VHS Ai conversion advice please - examples attached

Hi All,
Testing converting a VHS recording with Topaz AI, any advice on how to reduce the scrambled/wavy lines? I’m open to purchasing another product as well, some suggested neat video reduce noise in other posts.

Thanks for any advice and if you know the technical term for the wavy lines please feel free to list.

ezgif-2-594945bb94
ezgif-2-09e9f21a44

The wavy lines are interlacing. They’re going to be tough and you’ll need to do a lot of tinkering with settings, but try this to start:

  1. Set output resolution the same as input
  2. Turn on an enhancement and set Video type to Interlaced
  3. There are three options for Field order. Try them all to see which works best
  4. For interlacing as bad as yours, I seem to get the best results from the Iris model, and you will definitely need to use Relative to Auto or Manual and play with the sliders. But try the other models, too. Maybe you’ll get lucky.

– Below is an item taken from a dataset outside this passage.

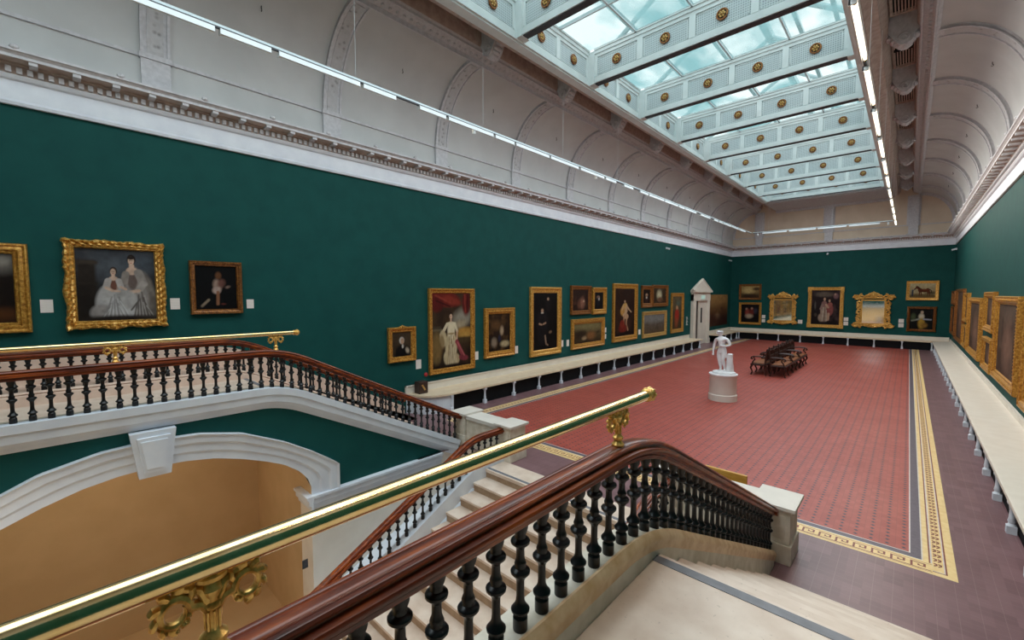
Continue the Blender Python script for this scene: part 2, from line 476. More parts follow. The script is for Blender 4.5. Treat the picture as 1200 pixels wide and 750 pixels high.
for s in (-1,1):
    for y in RIBS:
        rib_mesh(s, y).build('rib', [M['stucco'],M['ribpanel']], ceiling, True)
    # half rib framing the end wall
    m = MB(); rings = []
    for k in range(19):
        x0,z0 = cove(s,k/18,0); x1,z1 = cove(s,k/18,.13)
        rings.append([(x0,YF-.13,z0),(x1,YF-.13,z1),(x1,YF-.05,z1),(x0,YF-.05,z0)])
    m.sweep(rings, True, True); m.build('wall_rib', M['stucco'], ceiling, True)
for x in (XB+CA+.22, XC, mx(XB+CA+.22)):
    m = MB(); m.box(x-.2, x+.2, YF-.20, YF-.06, 6.24, 8.42); m.box(x-.28, x-.2, YF-.12, YF-.06, 6.85, 8.42); m.box(x+.2, x+.28, YF-.12, YF-.06, 6.85, 8.42); m.box(x-.12, x+.12, YF-.225, YF-.20, 6.95, 8.2, 0); m.box(x-.24,x+.24,YF-.23,YF-.06,6.77,6.85)
    m.build('pilaster', M['stucco'], ceiling)
# scrolled console brackets, grilles, hooks
def console():
    m = MB()
    prof = [(0,0),(.10,-.10),(.14,-.24),(.22,-.30),(.32,-.30),(.40,-.22),(.50,-.06),(.58,.10),(.62,.22),(.62,.34),(0,.34)]
    m.prism(prof, 'y', -.16, .16)
    for k in range(9):
        t = k/8; x = .08+.5*t; z = -.27+.30*abs(t-.4)**1.3*2-.03
        m.ball((x,0,z), .06,.13,.05, 8,5)
    for s in (-1,1):
        m.tube([(.27+.1*math.cos(a)*(1-a/14), s*.17, -.16+.1*math.sin(a)*(1-a/14)) for a in np.linspace(0,10,26)], .025, 6)
    return m
con = None
for s in (-1,1):
    x = XB+CA+.26 if s < 0 else mx(XB+CA+.26)
    for y in RIBS:
        if con is None:
            con = console().build('console_bracket', M['stucco'], ceiling, True); o = con
        else: o = cp(con, ceiling)
        o.location = (x, y, 8.68); o.scale = (1 if s < 0 else -1, 1, 1)
gr = None; hk = None
for s in (-1,1):
    x = XB+CA+.57 if s < 0 else mx(XB+CA+.57)
    for y in RIBS[:-1]:
        if gr is None:
            m = MB(); m.box(-.18,.18,-1.05,1.05,.045,.05,1)
            for i in range(7): m.box(-.17+.052*i-.008,-.17+.052*i+.014,-1.05,1.05,.0,.04,0)
            m.box(-.2,.2,-1.1,-1.05,-.01,.06,0); m.box(-.2,.2,1.05,1.1,-.01,.06,0); m.box(-.2,-.18,-1.05,1.05,-.01,.06,0); m.box(.18,.2,-1.05,1.05,-.01,.06,0); m.box(-.18,.18,-.06,.06,-.02,.05,1)
            gr = m.build('vent_grille', [M['browncornice'],M['mesh']], ceiling); o = gr
        else: o = cp(gr, ceiling)
        o.location = (x, y+1.445, 8.95)
        hx, hz = cove(s, .56)
        if hk is None:
            m = MB(); m.tube([(0,0,.02),(0,0,-.09)], .014, 6); m.tube([(.03*math.cos(a),0,-.12+.03*math.sin(a)) for a in np.linspace(PI/2,-PI,9)], .011, 6)
            hk = m.build('hook', M['darkmetal'], ceiling); o = hk
        else: o = cp(hk, ceiling)
        o.location = (hx, y+1.445, hz); o.scale = (.6,.6,.6)

# ------------------------------------------------------------------ skylight
sky = struct(empty('window_1', (XC,12,8.4)))
def sk(m, name, mat, parent=None, smooth=False):
    o = m.build(name, mat, parent or sky, smooth); 
    if parent is None: o.location = (-XC,-12,-8.4)
    return o
BY = [4.23,7.13,9.97,12.84,15.72,18.6,21.5,24.4,27.3,29.12]
SX0, SX1 = -6.45, -1.05
ZB, ZT = 8.50, 9.34
def rosette_mesh():
    m = MB()
    R = [[(.105*math.cos(a)+.02*math.cos(a)*math.cos(b), -.02+.02*math.sin(b), .105*math.sin(a)+.02*math.sin(a)*math.cos(b)) for b in np.linspace(0,2*PI,7)[:-1]] for a in np.linspace(0,2*PI,21)[:-1]]
    m.sweep(R, True, False, 0, loop=True)
    for k in range(6):
        a = k*PI/3
        m.ball((.052*math.cos(a),-.03,.052*math.sin(a)), .026,.02,.026, 8,5, 2)
    m.ball((0,-.045,0), .026,.025,.026, 8,5, 2)
    m.add([(.12*math.cos(a),-.004,.12*math.sin(a)) for a in np.linspace(0,2*PI,17)[:-1]], [tuple(range(16))], 1)
    return m
ros = None
def put_rosette(parent, loc, rz):
    global ros
    if ros is None:
        ros = rosette_mesh().build('rosette', [M['golddark'],M['darkmetal'],M['goldpale']], parent, True); o = ros
    else: o = cp(ros, parent)
    o.parent = parent; o.location = loc; o.rotation_euler = (0,0,rz); return o
def panel_run(m, u0, u1, n, put, z0, z1):
    # frames and perforated fields of one beam face. put(u,d,z): d outwards
    def bx(a0,a1,d0,d1,c0,c1,mi):
        vs = [put(a0,d0,c0),put(a1,d0,c0),put(a1,d1,c0),put(a0,d1,c0),put(a0,d0,c1),put(a1,d0,c1),put(a1,d1,c1),put(a0,d1,c1)]
        m.add(vs, [(0,3,2,1),(4,5,6,7),(0,1,5,4),(1,2,6,5),(2,3,7,6),(3,0,4,7)], mi)
    bx(u0,u1,-.01,.045,z0,z0+.13,0); bx(u0,u1,-.01,.02,z0+.13,z0+.17,0)
    bx(u0,u1,-.01,.03,z1-.20,z1-.12,0); bx(u0,u1,-.01,.06,z1-.12,z1-.04,0); bx(u0,u1,-.01,.09,z1-.04,z1,0)
    L = (u1-u0)/n
    for i in range(n):
        a, b = u0+i*L, u0+(i+1)*L
        bx(a,a+.07,-.01,.03,z0+.17,z1-.2,0); bx(b-.07,b,-.01,.03,z0+.17,z1-.2,0)
        bx(a+.07,b-.07,-.005,.004,z0+.17,z1-.2,1)
        for (p,q,r,t) in ((a+.1,b-.1,z0+.19,z0+.205),(a+.1,b-.1,z1-.235,z1-.22)): bx(p,q,0,.014,r,t,0)
        bx(a+.1,a+.115,0,.014,z0+.19,z1-.22,0); bx(b-.115,b-.1,0,.014,z0+.19,z1-.22,0)
for bi, y in enumerate(BY):
    m = MB(); y0, y1 = y-.06, y+.06
    m.box(SX0, SX1, y0, y1, ZB, ZT, 0)
    panel_run(m, SX0+.22, SX1-.22, 4, lambda u,d,z: (u, y0-d, z), ZB, ZT)
    for a, b in ((SX0,SX0+.22),(SX1-.22,SX1)): m.box(a, b, y0-.07, y1+.07, ZB-.03, ZT-.1, 0)
    bm_ = sk(m, 'coffer_beam', [M['skybeam'],M['perf']])
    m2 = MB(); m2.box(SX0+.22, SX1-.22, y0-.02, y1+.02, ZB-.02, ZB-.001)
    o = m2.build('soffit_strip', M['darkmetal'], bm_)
    L = (SX1-SX0-.44)/4
    for i in range(4): put_rosette(bm_, (SX0+.22+L*(i+.5), y0-.012, (ZB+.17+ZT-.2)/2), 0)
# side walls of the skylight well
for s, x in ((1,SX0),(-1,SX1)):
    prev = 1.33
    for y in BY:
        m = MB(); x2 = x-.16*s
        p0 = prev+.0005; m.box(x2, x, p0, y, 8.44, ZT, 0)
        a0, a1 = prev+.13, y-.13
        panel_run(m, a0, a1, 2, (lambda u,d,z: (x+s*d, u, z)), ZB, ZT)
        m.box(x2, x+s*.05, p0, y, 8.40, 8.437, 0); m.box(x2-.001*s, x+s*.09, p0, y, 8.4375, 8.468, 0); m.box(x2-.002*s, x+s*.03, p0, y, 8.4685, 8.5, 0)
        sw = sk(m, 'side_panel', [M['skybeam'],M['perf']])
        if s > 0:
            L = (a1-a0)/2
            for i in range(2): put_rosette(sw, (x+.012, a0+L*(i+.5), (ZB+.17+ZT-.2)/2), PI/2)
        prev = y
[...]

And be prepared to have to live with imperfect results. Interlacing is like that sometimes.

Thanks so much gene-8240 for your advice, appreciate it. Will reply with results as may help others with similar requests for old VHS videos.

Probably not. I’ve never had the settings for one of those old vids work well on another one. That’s why so much of my suggestions consists of “try them all.”

That looks like it needs time-based correction (TBC) during capture.

If you have access to the original tapes and can re-digitize, then do so. There’s lots of advice out there from archivists that start with:

  1. Get a TBC. That should stop that horizontal scan wobble. You can get TBCs on ebay, or search the Goodwill stores for a prosumer VCR with a built-in TBC.
  2. Clean your VCR heads. Many folks open up their VCR and clean and even apply a tiny drop of light machine oil to the moving parts.
  3. Fast Forward the tapes through completely from start to finish a couple of times to clear off the flaked oxides. (you may need to clean your VCR heads again).
  4. If you have S-Video connections, use them in preference.
  5. Reseat analog A/V connectors to get a good connection on what may be tarnished A/V connectors.

That is going to go the furthest to reducing the instability on the horizontal scan. Those wobbles are not interlacing, they are a result of timing issues on the horizontal scan. Deinterlacing would come later.

For the brave, the current coolest project out there is GitHub - oyvindln/vhs-decode: Software defined VHS decoder - Fork (maybe temporary) of the ld-decode Laserdisc rf decoder, where you tap in behind the VHS head. It is a really nerdy hardware hack, but the folks on VHS-Decode and LD-Decode have started doing some amazing stuff stabilizing VHS through software techniques. It involves some hardware and a few steps, but it really is amazing what they are doing. This avoids the need for a TBC.

If you can’t be bothered with a TBC, send 'em off to be professionally digitized by a reputable firm.

Some folks who have stable clocks even do capture several passes (Multipass!) and overlay one pass over another at half intensity using a NLE tool.

Anyway, once you have a stable capture from either TBC or VHS-Decode, you are likely to need to:

  1. dedot filter (to remove dotcrawl + rainbow)
  2. deinterlace filter, which you can do with QTGMC (hard!), Topaz (easy) or another tool like FFmpeg
  3. denoise filter in the temporal chroma plane using something like hqdn3d or Neat Video. VHS captures benefit from a heavier temporal chroma denoise, and a lighter temporal luma denoise. Avoid spacial denoisers unless you really, really know that you need one - overuse can lead to blur.

With a source like that, there’s a whole bunch of pre-work that would need to be done before TVAI. Once you have a stable source (from either TBC or VHS-Decode), you are probably only going to be able to get away with a 1x enhance, maybe 2x at a stretch.

There is lots of better advice out there of the forums than mine, but I hope this gives you some pointers for background research.

Search terms:

  • time based correction (TBC)
  • cleaning VHS
  • VHS-Decode
  • temporal chroma noise (esp Neat Video)
  • dotcrawl & rainbows (dedot)
3 Likes

Thanks so much a-cli-user for providing your suggestion and this information. Didn’t know it was horizontal scan wobble. I unfortunately don’t have access to the VHS tapes. Will research online for any advice if one doesn’t have original tape. Appreciate your time.

I second on the TBC.
Great and important advice when it comes to VHS tapes.